Toutes les actions des personnages sont déterminées par le mouvement d’une course-poursuite à partir du moment où le T-1000 débarque à l’asile. L’arrêt est synonyme de mort. C’est l’une des autres grandes forces de Cameron, à l’oeuvre aussi dans ses autres films, celle de caractériser ses personnages avec force en plein cœur de l’action. Contrairement au premier volet, Sarah Connor n’est plus vraiment sous la protection d’un homme, elle devient le personnage principal et troque son rôle passif pour récupérer à son compte la virilité de Kyle Reese. L’histoire d’amour du premier volet, où un homme traverse le temps pour retrouver l’être qu’il pense aimer par le biais des symboles, n’est plus au cœur de l’intrigue et le deuxième film s’intéresse davantage à la question de la paternité. En prenant John Connor comme l’un des personnages principaux, Cameron place la figure protectrice du T-800 sous le rôle d’un père. Le film ménage quelques scènes de repos, notamment à la frontière mexicaine, où cette relation père/fils est explicitée par Sarah Connor. L’effondrement à venir rabat les cartes et redistribue les rôles au sein de la famille. Le monstre froid incarné par Schwarzenegger dans The Terminator tente désormais de comprendre ce qui peut émouvoir les humains. Il joue de la répartie, de sa capacité (très limitée) à comprendre l’humour. En y apportant une touche burlesque, Cameron prépare la séquence finale, celle qui vient clore une heure de course-poursuite éreintante.

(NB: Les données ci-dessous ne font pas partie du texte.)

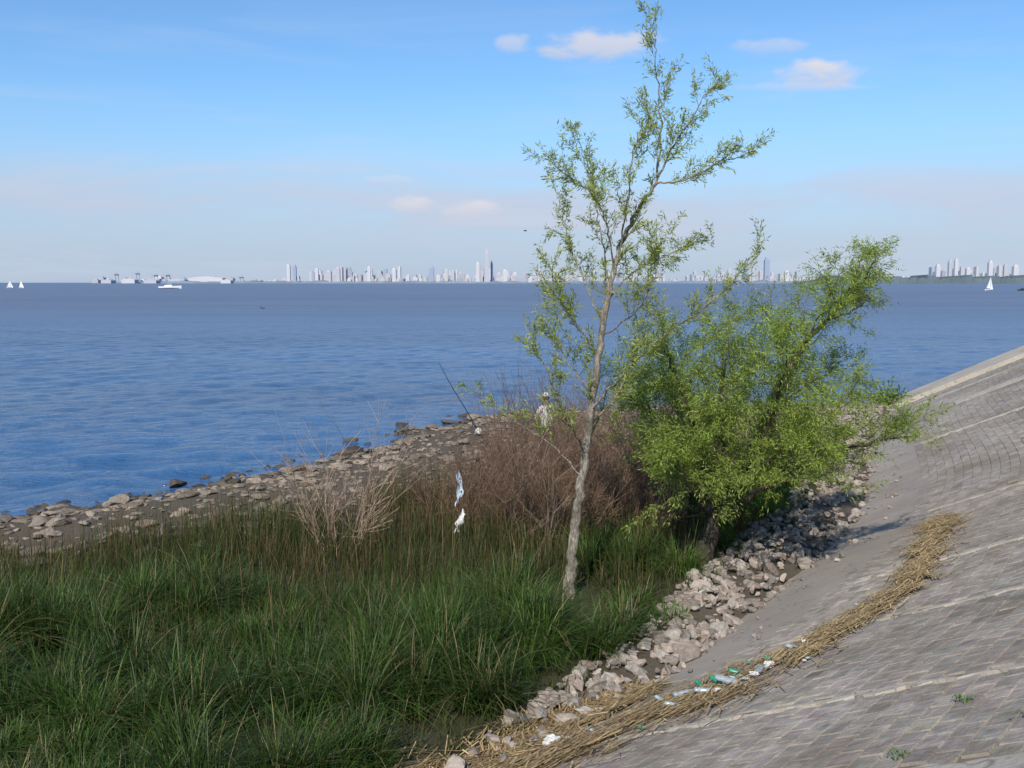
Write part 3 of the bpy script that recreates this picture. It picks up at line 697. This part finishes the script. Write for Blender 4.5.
def sph(name,loc,sc,mat,parent,seg=20,fn=None):
    bm=bmesh.new(); bmesh.ops.create_uvsphere(bm,u_segments=seg,v_segments=seg//2+2,radius=1)
    V=np.array([v.co[:] for v in bm.verts])
    F=[tuple(v.index for v in f.verts) for f in bm.faces]; bm.free()
    if fn is not None: V=fn(V)
    return mesh_np(name,V*np.array(sc)+np.array(loc),F,mat,smooth=True,parent=parent)
def headfn(V):
    W=V.copy(); low=np.clip(-V[:,2],0,1); W[:,0]*=1-.3*low; W[:,1]+=.12*low; f=(V[:,1]>.9)&(abs(V[:,0])<.3)&(abs(V[:,2])<.3); W[f,1]+=.14; return W
sph('head',(0,.15,1.645),(.078,.098,.115),M_skin,man,24,headfn)
for sx in (-1,1):
    sph('ear',(sx*.08,.145,1.64),(.012,.022,.032),M_skin,man,10); sph('eye',(sx*.03,.238,1.655),(.012,.009,.010),M_hair,man,10)
sph('mouth',(0,.246,1.59),(.022,.006,.006),simple('lips',(.35,.13,.11)),man,10)
sph('hair',(0,.135,1.665),(.084,.10,.11),M_hair,man,24,lambda V:np.where((V[:,1:2]>.3)&(V[:,2:3]<.3),V*.8,V))
sph('cap',(0,.14,1.70),(.090,.108,.085),M_shirt,man,24,lambda V:V*np.where(V[:,2:3]<-.1,[[.95,.95,.15]],[[1,1,1]]))

# ------------------------------------------------------------ boats
M_white=simple('white_paint',(.80,.80,.78),.4,.03,2); M_hull=simple('dark_hull',(.05,.06,.08),.5,.1,1); M_sail=simple('sailcloth',(.82,.82,.80),.8,.03,1); M_red=simple('red_paint',(.35,.06,.04),.5,.1,2)
def hull(parent,L_,W_,H_,mat,name='hull'):
    V=[];F=[];k=12
    for i in range(k+1):
        t_=i/k; w=W_/2*(math.sin(min(1,t_*1.6+.35)*math.pi/2) if t_<.4 else math.cos((t_-.4)/.6*math.pi/2)**.7); x_=(t_-.5)*L_; sh=H_*(1+.35*t_*t_)
        for (a,b_) in ((-1,1),(-.85,.35),(0,-.15),(.85,.35),(1,1)): V.append((x_,a*max(w,.02),b_*sh if b_>0 else b_*H_))
    for i in range(k):
        for j in range(4): a=i*5+j; F.append((a,a+1,a+6,a+5))
        F.append((i*5,i*5+5,i*5+9,i*5+4))
    F.append((0,1,2,3,4)); mesh_np(name,V,F,mat,parent=parent)
def sailboat(x,y,sc,rot,hm=M_white):
    r=empty('sailboat',(x,y,WZ)); r.scale=(sc,)*3; r.rotation_euler=(math.radians(4),0,rot)
    hull(r,7,2.1,.75,hm)
    V,F=lathe([(.06,.6),(.05,9)],8); mesh_np('mast',[(a+.5,b_,c) for a,b_,c in V],F,M_metal,parent=r)
    def sail(nm,tack,head,clew,bel):
        V=[];F=[];k=8
        A,B_,C_=map(np.array,(tack,head,clew))
        for i in range(k+1):
            for j in range(k+1):
                u=i/k; w=j/k*(1-u); p=A+(B_-A)*u+(C_-A)*w; p=p+np.array([0,bel*math.sin(math.pi*j/k)*(1-u),0]); V.append(p)
        for i in range(k):
            for j in range(k): a=i*(k+1)+j; F.append((a,a+1,a+k+2,a+k+1))
        mesh_np(nm,V,F,M_sail,parent=r)
    sail('mainsail',(.4,0,1.4),(.45,0,8.9),(-3.1,0,1.4),.4); sail('jib',(3.6,0,.9),(.7,0,7.9),(.3,0,1.2),.35)
    V,F=lathe([(.05,-3.3),(.05,.5)],6); mesh_np('boom',[(c,b_,1.32+a) for a,b_,c in V],F,M_metal,parent=r)
sailboat(285,600,.95,.5); sailboat(-430,860,.75,.4); sailboat(-420,860,.72,-.3)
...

Près de trente ans après, Terminator 2 : le Jugement dernier n’a pas pris une ride. Il pousse dans ses retranchements le grande paradoxe cameronien à savoir s’insurger contre la place prise par les intelligences artificielles et utiliser la technologie pour élargir le champ des possibles au cinéma. Les suites (surtout Terminator Genisys) se perdent dans une sorte de rétrospective infinie, une boucle qui est sans cesse ré-ouverte pour des besoins économiques. Après ce deuxième volet, le cinéma a continué sa révolution technologique, pour le meilleur et pour le pire.